A radio talk show host complained that the government was stealing too much of everyone's money by taxation. Listener after listener called in to inform him that taxation is not stealing. Each caller was challenged to name the essential difference between the two. How would you meet that challenge?
The callers agreed with the host that you find the action called "taxing" by looking among forms of taking. The host said that the essential to use in picking out what you want is force. Stealing is forceful taking, and so is taxing. The callers said that the essential to use is authorization. Stealing is unauthorized taking. Taxes are authorized taking.

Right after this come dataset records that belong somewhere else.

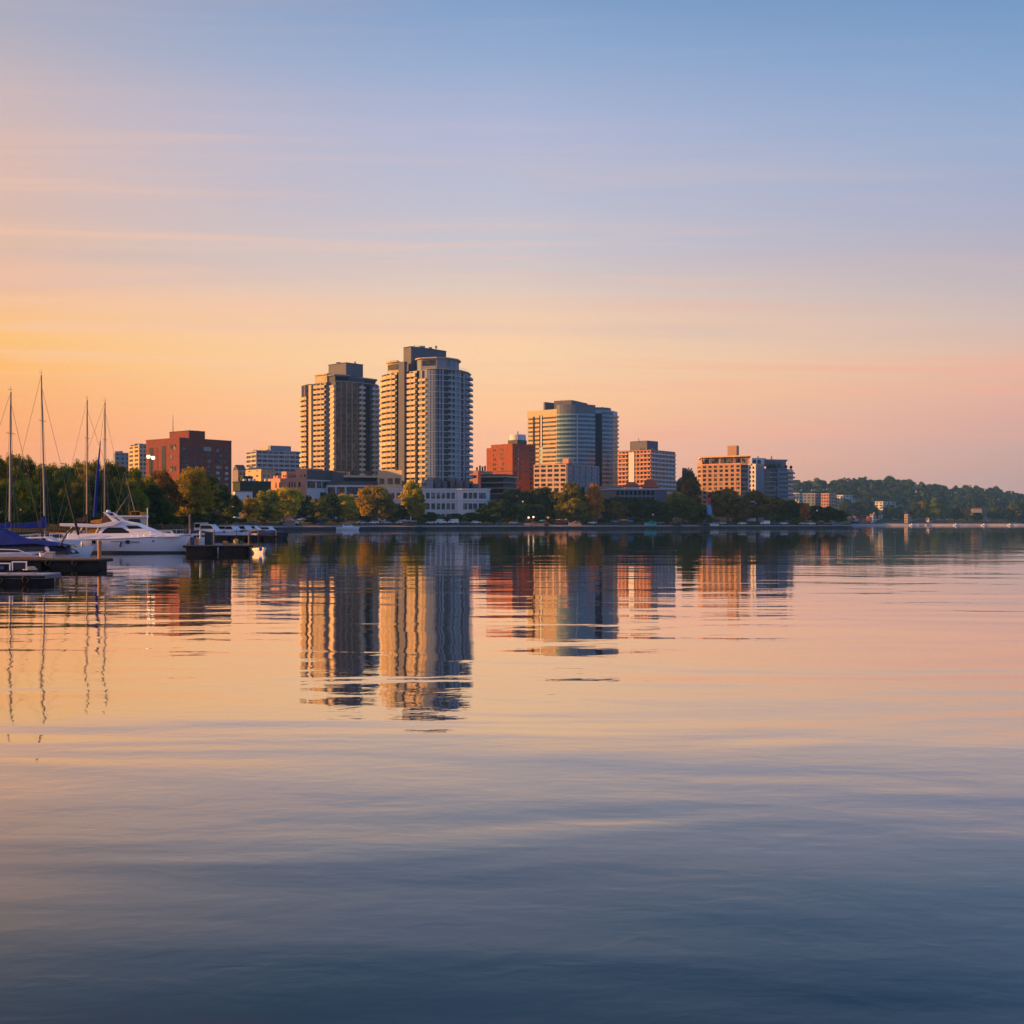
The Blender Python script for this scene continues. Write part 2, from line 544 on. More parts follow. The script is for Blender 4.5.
def rows(name, ds, m, lim=(-9999, 9999)):
    """sheet following the shoreline; ds = inland distances"""
    v, f = [], []
    sh = []
    for (a, da), (b, db) in zip(SHORE, SHORE[1:]):
        k = 6
        for i in range(k):
            sh.append((a + (b - a) * i / k, da + (db - da) * i / k))
    sh.append(SHORE[-1])
    sh = [s for s in sh if lim[0] <= s[0] <= lim[1]]
    n = len(sh)
    for d in ds:
        for i, (px, D) in enumerate(sh):
            rr = random.Random(i * 31 + int(d * 7))
            z = [zb + (zc - zb) * (d - b_) / (c_ - b_) for (b_, zb), (c_, zc) in zip(GROUND, GROUND[1:]) if b_ <= d <= c_][0]
            DD = D + d
            if d == ds[-1] and d > 300: DD = 1650
            v.append((PX(px, DD), DD, z + (rr.uniform(-0.12, 0.12) if 18 <= d < 900 else 0)))
    for r in range(len(ds) - 1):
        for i in range(n - 1):
            f.append((r * n + i, r * n + i + 1, (r + 1) * n + i + 1, (r + 1) * n + i))
    o = MB().raw(v, f).build(name, m)
    return o, sh
o, sh = rows('ground', [11, 18, 25, 32, 45, 60, 110, 200, 900, 1600], grass_m); tag(o, kind='structure')
o, _ = rows('promenade_path', [0, 1.5, 3, 6, 11], pave_m, (235, 900)); tag(o, kind='structure')
o, _ = rows('marina_bank', [0, 1.5, 3, 6, 11], grass_m, (-900, 236)); tag(o, kind='structure')
q = MB()
ch = [V2(px, D) for px, D in sh]
sh = [s for s in sh]
q.strip(ch, -0.5, 0.35, -1.0, 1.0)
q.strip(ch, -0.2, 0.55, 1.0, 1.2)
tag(q.build('quay_wall', stone_m), 'long dark stone quay wall edging the promenade at the waterline', 'wall')

# ------------------------------------------------------------------ far shore and wooded hills
RIDGE = [(560, 476), (700, 479), (790, 483), (830, 482), (850, 481), (880, 479), (905, 483), (940, 487), (975, 489), (1000, 492), (1030, 498), (1100, 503), (1250, 508), (1400, 512)]
def ridge_py(px):
    for (a, ya), (b, yb) in zip(RIDGE, RIDGE[1:]):
        if a <= px <= b: return ya + (yb - ya) * (px - a) / (b - a)
    return 510
FS, FR = 1480, 2250
def hill_z(px, D):
    top = PZ(ridge_py(px), FR) - 15
    t = (D - FS - 25) / (FR - FS - 25)
    if D < FS + 25: return 0.4 + 1.8 * max(0, D - FS) / 25
    if t > 1: return top - (t - 1) * 40
    return 2.2 + (top - 2.2) * (0.75 * t + 0.25 * t * t * (3 - 2 * t))
v, f = [], []
pxs = list(range(560, 1401, 12))
DS = [FS - 2, FS, FS + 10, FS + 25, FS + 70, FS + 160, FS + 280, FS + 420, FS + 600, FR, FR + 200]
for D in DS:
    for px in pxs:
        z = -1.0 if D < FS else hill_z(px, D)
        v.append((PX(px, D), D + 6 * math.sin(px * 0.11), z))
n = len(pxs)
for r in range(len(DS) - 1):
    for i in range(n - 1):
        f.append((r * n + i, r * n + i + 1, (r + 1) * n + i + 1, (r + 1) * n + i))
hm = mat('hillside_ground', (0.035, 0.05, 0.02), 0.95, 0.3, 0.02)
hill = MB().raw(v, f).build('hills', hm)
tag(hill, kind='structure')
sand = mat('shore_sand', (0.50, 0.42, 0.36), 0.9, 0.15, 0.05)
v = []; f = []
for j, (d, z) in enumerate([(-3, 0.02), (3, 1.2), (16, 2.3)]):
    for px in pxs:
        v.append((PX(px, FS + d), FS + d + 6 * math.sin(px * 0.11), z))
for r in range(2):
    for i in range(n - 1):
        f.append((r * n + i, r * n + i + 1, (r + 1) * n + i + 1, (r + 1) * n + i))
o = MB().raw(v, f).build('beach', sand)
tag(o, kind='structure')

# ------------------------------------------------------------------ haze: even air in one closed box round everything
hz = bpy.data.materials.new('haze_air')
hz.use_nodes = True
hz.node_tree.nodes.clear()
t = NT(hz.node_tree)
pv = t.n('ShaderNodeVolumePrincipled')
pv.inputs['Color'].default_value = (0.22, 0.56, 1.0, 1)
pv.inputs['Density'].default_value = HAZE_D
pv.inputs['Anisotropy'].default_value = 0.0
ou = t.n('ShaderNodeOutputMaterial')
t.l(pv.outputs[0], ou.inputs['Volume'])
tag(MB().box(-2400, 2400, -80, 2800, -3, 112).build('haze', hz), kind='stuff')

# ------------------------------------------------------------------ buildings
def rect(xl, xc, xr, D, alpha):
    """corner points of a rectangular block from three pixel columns (left, near corner, right): A, C, B, E"""
    C = V2(xc, D)
    a = Vector((-math.cos(R(alpha)), math.sin(R(alpha))))
    b = Vector((math.sin(R(alpha)), math.cos(R(alpha))))
    def ln(d, px):
        k = (px - CX) / FPX
        return (k * C.y - C.x) / (d.x - k * d.y)
    L, M = ln(a, xl), ln(b, xr)
    A, B = C + a * L, C + b * M
    return A, C, B, A + b * M

def building(name, label, cat, px, D, group=None):
    return thing(name, label, cat, (PX(px, D), D, ground_z(px, D) - 0.3), group)

def lerp(A, B, t):
    return A + (B - A) * t

def pane_mesh(wd, h, m, dep=0.08):
    return MB().box(-wd / 2, wd / 2, -dep, 0.0, 0.0, h).mesh('window', m)

def put_panes(root, A, B, spans, zs, h, m, off=0.06, name='window', cache=None):
    """one object per pane; spans = (t0,t1) along A->B, zs = sill heights"""
    d = B - A
    u = d.normalized()
    nrm = Vector((u.y, -u.x))
    ang = math.atan2(u.y, u.x)
    rl = root.location
    ms = {}
    for (t0, t1) in spans:
        wd = round((t1 - t0) * d.length, 2)
        me = ms.setdefault(wd, pane_mesh(wd, h, m))
        c = A + d * (t0 + t1) / 2 + nrm * off
        for z in zs:
            inst(name, me, root, (c.x - rl.x, c.y - rl.y, z - rl.z), ang)

def grid_wall(mb, A, B, z0, z1, nf, nb, sp=0.4, pw=0.3, dep=0.35, ends=True):
    """real relief on a face: projecting spandrel bands and piers, leaving recessed openings"""
    d = B - A
    fh = (z1 - z0) / nf
    for i in range(nf):
        mb.strip([A, B], -0.05, dep, z0 + i * fh, z0 + i * fh + fh * sp)
    mb.strip([A, B], -0.05, dep + 0.01, z1 - 0.15 * fh, z1 + 0.1)
    for j in range(nb + 1):
        c = j / nb
        w_ = pw / nb / 2
        t0, t1 = max(0, c - w_), min(1, c + w_)
        mb.strip([lerp(A, B, t0), lerp(A, B, t1)], -0.05, dep - 0.03, z0, z1)

def facade(root, mb, A, B, z0, z1, nf, nb, sp=0.4, pw=0.3, dep=0.35, gm=None, zvis=None):
    grid_wall(mb, A, B, z0, z1, nf, nb, sp, pw, dep)
    fh = (z1 - z0) / nf
    spans = [((j + pw / 2) / nb, (j + 1 - pw / 2) / nb) for j in range(nb)]
    zs = [z0 + i * fh + fh * sp for i in range(nf)]
    if zvis is not None: zs = [z for z in zs if z + fh > zvis]
    put_panes(root, A, B, spans, zs, fh * (1 - sp) - 0.02, gm or glass)

def chain(pts, D0):
    return [V2(px, D0 + d) for px, d in pts]

def shift_mesh(root, mb, m, name='x'):
    """mesh in the root's frame with z kept relative (for per-storey instances)"""
    return mb.mesh(name, m, (root.location.x, root.location.y, 0))

def storeys(root, name, mesh, zs):
    for z in zs:
        inst(name, mesh, root, (0, 0, z - root.location.z))

glass_dk = glass_mat('shaded_room_glass', (0.008, 0.012, 0.02), (0.05, 0.055, 0.06), 0.2, 0.2, 0.0, 0.3)
def roof_units(rt, poly_c, z, items):
    for dx, dy, wx, wy, h in items:
        MB().box(poly_c.x + dx - wx, poly_c.x + dx + wx, poly_c.y + dy - wy, poly_c.y + dy + wy, z, z + h).build('roof_unit', steel if h < 1.5 else conc_grey, rt, bevel=.08)
def roof_rail(rt, ch, off, z, h=1.0):
    pts = miter(ch, off)
    m = MB()
    for a, b in zip(pts, pts[1:]):
        n = max(1, int((b - a).length / 1.8))
        for i in range(n):
            p = lerp(a, b, i / n)
            m.tube((p.x, p.y, z), (p.x, p.y, z + h), .04, None, 4)
        m.tube((a.x, a.y, z + h), (b.x, b.y, z + h), .05, None, 4)
    m.build('roof_rail', steel, rt)
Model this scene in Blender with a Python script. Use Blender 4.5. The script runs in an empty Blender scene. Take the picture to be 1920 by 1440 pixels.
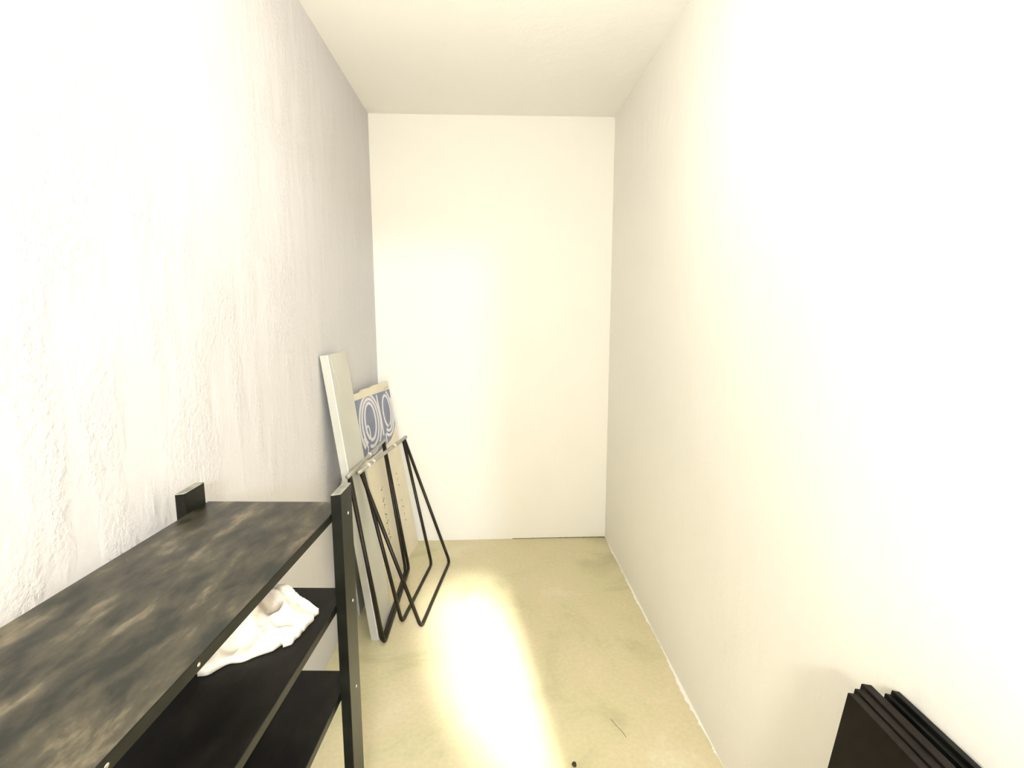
import bpy, bmesh, math, random
from mathutils import Vector, Matrix, noise
random.seed(4)
SC = bpy.context.scene
COL = SC.collection

# ------------------------------------------------------------------ camera
XL, XR, CEIL, YB, YF = -0.706, 0.768, 2.664, 3.274, -1.10
cd = bpy.data.cameras.new('camera'); cam = bpy.data.objects.new('camera', cd); COL.objects.link(cam)
cd.sensor_fit = 'HORIZONTAL'; cd.sensor_width = 36.0; cd.lens = 36.0 * 968.4 / 1920.0
cd.clip_start = 0.02; cd.clip_end = 50
cam.matrix_world = (Matrix.Translation((0, 0, 1.5)) @ Matrix.Rotation(-0.0438, 4, 'Z')
                    @ Matrix.Rotation(math.pi / 2 - 0.1381, 4, 'X') @ Matrix.Rotation(-0.0015, 4, 'Z'))
SC.camera = cam

# ------------------------------------------------------------------ world, lights, exposure
w = bpy.data.worlds.new('world'); SC.world = w; w.use_nodes = True
w.node_tree.nodes['Background'].inputs[0].default_value = (0.93, 0.95, 1.0, 1)
w.node_tree.nodes['Background'].inputs[1].default_value = 0.6
vs = SC.view_settings
vs.view_transform = 'Standard'; vs.look = 'None'; vs.gamma = 1.0; vs.use_curve_mapping = False
vs.exposure = 0.33

def light(name, kind, loc, target, power, color, **kw):
    d = bpy.data.lights.new(name, kind); d.energy = power; d.color = color
    for k, v in kw.items(): setattr(d, k, v)
    o = bpy.data.objects.new(name, d); COL.objects.link(o); o.location = loc
    v = Vector(target) - Vector(loc)
    o.rotation_euler = v.to_track_quat('-Z', 'Y').to_euler()
    return o
WARM = (1.0, 0.96, 0.89)
# warm bare bulb above, out of frame; unseen fill light added behind the camera
light('ceiling_bulb', 'POINT', (0.02, 1.40, 2.20), (0, 1, 0), 7.0, WARM, shadow_soft_size=0.06)
light('rear_fill_light', 'POINT', (0.06, -0.80, 1.74), (0, 1, 0), 92.0, WARM, shadow_soft_size=0.10)
# the lamp of the next room, low and far, shining in through the open doorway
light('corridor_lamp', 'AREA', (0.93, -4.2, 2.53), (0.0, 2.0, 1.2), 105.0, (0.74, 0.84, 1.0), shape='DISK', size=0.22)
# a spot lamp just outside the doorway that throws the bright strip on the floor
light('doorway_spot', 'SPOT', (0.70, -2.2, 2.85), (0.34, 2.35, 0), 6800.0, (1.0, 0.965, 0.90),
      spot_size=math.radians(16.5), spot_blend=1.0, shadow_soft_size=0.03)

# ------------------------------------------------------------------ materials
def nodes(name):
    m = bpy.data.materials.new(name); m.use_nodes = True
    nt = m.node_tree; b = nt.nodes['Principled BSDF']
    return m, nt, b
def N(nt, t, **kw):
    n = nt.nodes.new(t)
    for k, v in kw.items():
        if k in n.inputs: n.inputs[k].default_value = v
        else: setattr(n, k, v)
    return n
def ramp(nt, stops):
    r = nt.nodes.new('ShaderNodeValToRGB'); e = r.color_ramp.elements
    e[0].position, e[0].color = stops[0][0], (*stops[0][1], 1)
    e[1].position, e[1].color = stops[-1][0], (*stops[-1][1], 1)
    for p, c in stops[1:-1]:
        x = e.new(p); x.color = (*c, 1)
    return r
def plain(name, col, rough=0.5, metal=0.0, var=0.12, scale=30, bump=0.0, coat=0, spec=0.5):
    m, nt, b = nodes(name); b.inputs['Specular IOR Level'].default_value = spec
    tc = N(nt, 'ShaderNodeTexCoord'); no = N(nt, 'ShaderNodeTexNoise', Scale=scale, Detail=6.0)
    nt.links.new(tc.outputs['Object'], no.inputs['Vector'])
    r = ramp(nt, [(0.3, tuple(c * (1 - var) for c in col)), (0.7, tuple(min(1, c * (1 + var)) for c in col))])
    nt.links.new(no.outputs['Fac'], r.inputs['Fac']); nt.links.new(r.outputs['Color'], b.inputs['Base Color'])
    b.inputs['Roughness'].default_value = rough; b.inputs['Metallic'].default_value = metal
    b.inputs['Coat Weight'].default_value = coat
    if bump:
        bp = N(nt, 'ShaderNodeBump', Strength=bump, Distance=0.002)
        nt.links.new(no.outputs['Fac'], bp.inputs['Height']); nt.links.new(bp.outputs['Normal'], b.inputs['Normal'])
    return m
def plaster(name, col, rough_patch=0.0, dist=0.004):
    m, nt, b = nodes(name)
    tc = N(nt, 'ShaderNodeTexCoord'); L = nt.links.new
    big = N(nt, 'ShaderNodeTexNoise', Scale=1.3, Detail=3.0)
    L(tc.outputs['Object'], big.inputs['Vector'])
    r = ramp(nt, [(0.3, tuple(c * 0.975 for c in col)), (0.7, col)])
    L(big.outputs['Fac'], r.inputs['Fac']); L(r.outputs['Color'], b.inputs['Base Color'])
    b.inputs['Roughness'].default_value = 0.75
    b.inputs['Specular IOR Level'].default_value = 0.25
    fine = N(nt, 'ShaderNodeTexNoise', Scale=75.0, Detail=5.0, Roughness=0.6)
    mid = N(nt, 'ShaderNodeTexNoise', Scale=9.0, Detail=4.0)
    mp = N(nt, 'ShaderNodeMapping'); mp.inputs['Scale'].default_value = (1, 1, 0.35)
    L(tc.outputs['Object'], mp.inputs['Vector']); L(mp.outputs['Vector'], mid.inputs['Vector']); L(tc.outputs['Object'], fine.inputs['Vector'])
    mask = ramp(nt, [(0.42, (0.12,) * 3), (0.62, (1,) * 3)])
    L(mid.outputs['Fac'], mask.inputs['Fac'])
    mul = N(nt, 'ShaderNodeMath', operation='MULTIPLY'); L(fine.outputs['Fac'], mul.inputs[0]); L(mask.outputs['Color'], mul.inputs[1])
    bp = N(nt, 'ShaderNodeBump', Strength=0.35 + rough_patch, Distance=dist)
    L(mul.outputs[0], bp.inputs['Height'])
    bp2 = N(nt, 'ShaderNodeBump', Strength=0.10, Distance=0.01)
    L(mid.outputs['Fac'], bp2.inputs['Height']); L(bp.outputs['Normal'], bp2.inputs['Normal'])
    L(bp2.outputs['Normal'], b.inputs['Normal'])
    return m
def concrete():
    m, nt, b = nodes('floor_concrete'); L = nt.links.new
    tc = N(nt, 'ShaderNodeTexCoord')
    n1 = N(nt, 'ShaderNodeTexNoise', Scale=2.2, Detail=8.0, Roughness=0.6, Distortion=0.6)
    n2 = N(nt, 'ShaderNodeTexNoise', Scale=60.0, Detail=6.0)
    L(tc.outputs['Object'], n1.inputs['Vector']); L(tc.outputs['Object'], n2.inputs['Vector'])
    r = ramp(nt, [(0.28, (0.49, 0.45, 0.27)), (0.45, (0.65, 0.60, 0.37)), (0.58, (0.69, 0.61, 0.40)), (0.75, (0.76, 0.72, 0.52))])
    L(n1.outputs['Fac'], r.inputs['Fac'])
    mx = N(nt, 'ShaderNodeMix', data_type='RGBA', blend_type='MULTIPLY'); mx.inputs[0].default_value = 0.5
    r2 = ramp(nt, [(0.35, (0.86,) * 3), (0.65, (1,) * 3)]); L(n2.outputs['Fac'], r2.inputs['Fac'])
    L(r.outputs['Color'], mx.inputs[6]); L(r2.outputs['Color'], mx.inputs[7]); L(mx.outputs[2], b.inputs['Base Color'])
    b.inputs['Roughness'].default_value = 0.55
    bp = N(nt, 'ShaderNodeBump', Strength=0.15, Distance=0.002); L(n2.outputs['Fac'], bp.inputs['Height']); L(bp.outputs['Normal'], b.inputs['Normal'])
    return m
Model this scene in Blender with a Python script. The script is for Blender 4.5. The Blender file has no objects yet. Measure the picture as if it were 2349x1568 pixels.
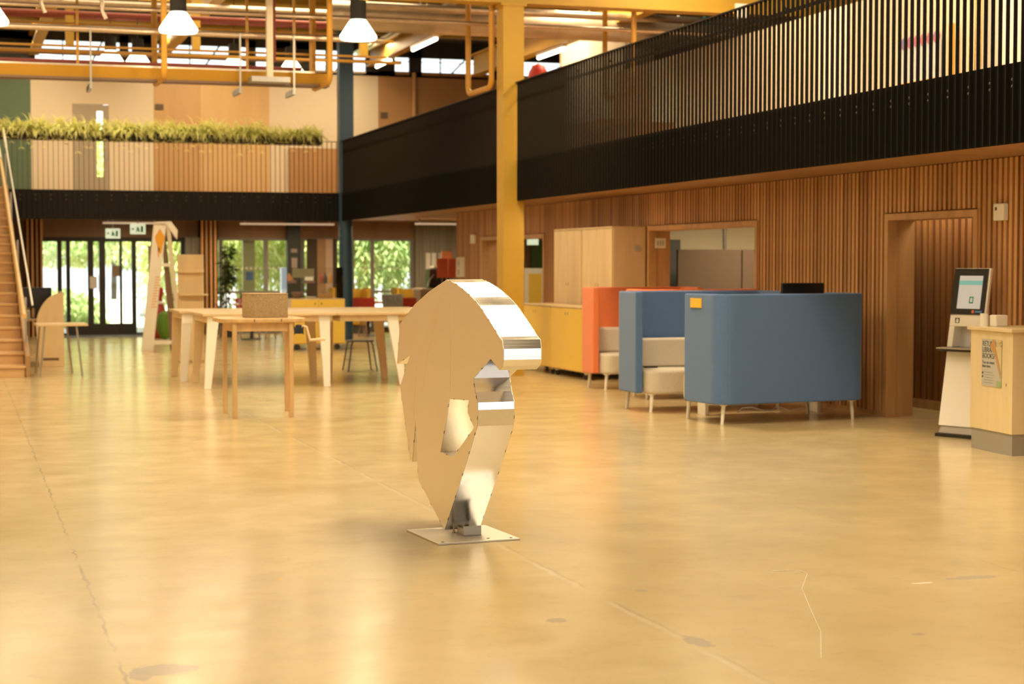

To decide who was in error, you look for deeper essentials—fundamental principles on which a broader context depends. In this case, you look for the essential of ownership. Does ownership include the right to both use and dispose of an asset, or only the right to use it? If it includes both rights, then only I can authorize the taking of my asset. For the callers to be right, the essential of ownership must be use only.
At this point, a mind skilled in keeping the hierarchy of concepts will notice that something does not fit. If the asset is an apple, eating it disposes of it just as much as giving it away to be eaten. Using an asset is disposing of it. Use includes disposal. The distinction is arbitrary, and the callers are in error.
It is good practice to look for such errors whenever you hear generalizations. Practice in judging other's inductions fosters skill in judging your own.